The retired field marshal, who ousted the elected Islamist president Mohamed Morsi in July, said foreign debt and subsidies costs ate away much of the budget, but ruled out drastic subsidy cuts.
 
Sisi is expected to win the May 26-27 election against his only rival, leftist Hamdeen Sabbahi, amid calls for a strong leader who can restore stability.
 
But he presented a bleak vision for the short term, and urged against protests that he said added burdens on the state amid persistent demonstrations by Morsi's Islamist supporters and threats of further labour strikes.
 
"I don't sleep, and neither will you," he said in the second part of a television interview aired by two private television channels.
 
"You have a country that is being lost, a nation that is threatened," he said of the economy. "How do you talk to me about protest.

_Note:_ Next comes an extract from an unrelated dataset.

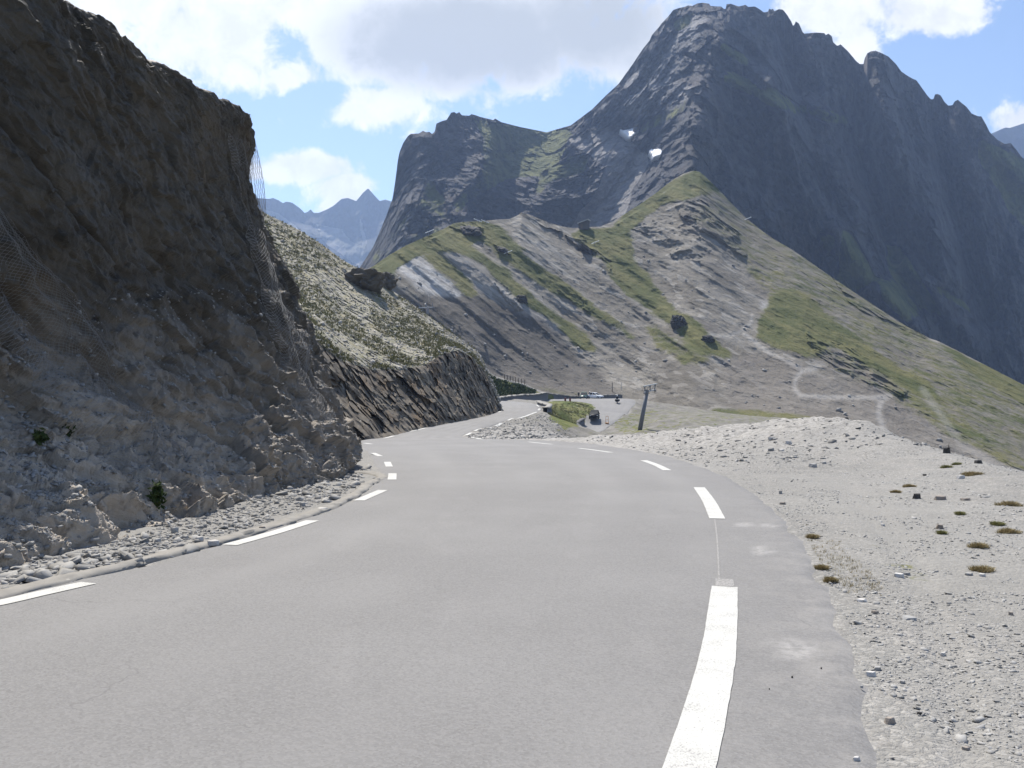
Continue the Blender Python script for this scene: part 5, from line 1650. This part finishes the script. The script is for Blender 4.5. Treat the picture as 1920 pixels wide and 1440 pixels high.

I say: people beware, we have something that is being lost."
 
Egypt had been slowly recovering from a sharp drop in foreign investments and tourism after a 2011 uprising that overthrew strongman Hosni Mubarak, when the military toppled his Islamist successor Morsi last year.
 
Morsi's overthrow ushered in a brutal police crackdown on his followers in which at least 1,400 people have been killed, and a militant campaign that left almost 500 security personnel dead.
 
The unrest had badly hit the key tourism sector and left the economy propped by billions of dollars in aid from friendly Gulf Arab countries.
 
"What will be given to Egypt is important and could be a lot," he said when asked if more aid would come.
 
Sisi discussed his economic programme, promising to speed up projects while urging Egyptians to conserve energy use amid widespread power cuts.
 
He also ruled out drastic cuts to food and energy subsidies, which he said cost the state 200 billion Egyptian pounds ($28.5 bln) a year.
 
"You can't finish subsidies at once, no one can endure that," he said, but when asked if the economic situation would improve in two years he said: "Yes".
 
Morsi's government had been negotiating a $4.8 billion International Monetary Fund loan partly conditioned on overhauling the subsidies system.
 
The interim military-installed government has said it would phase out the reforms.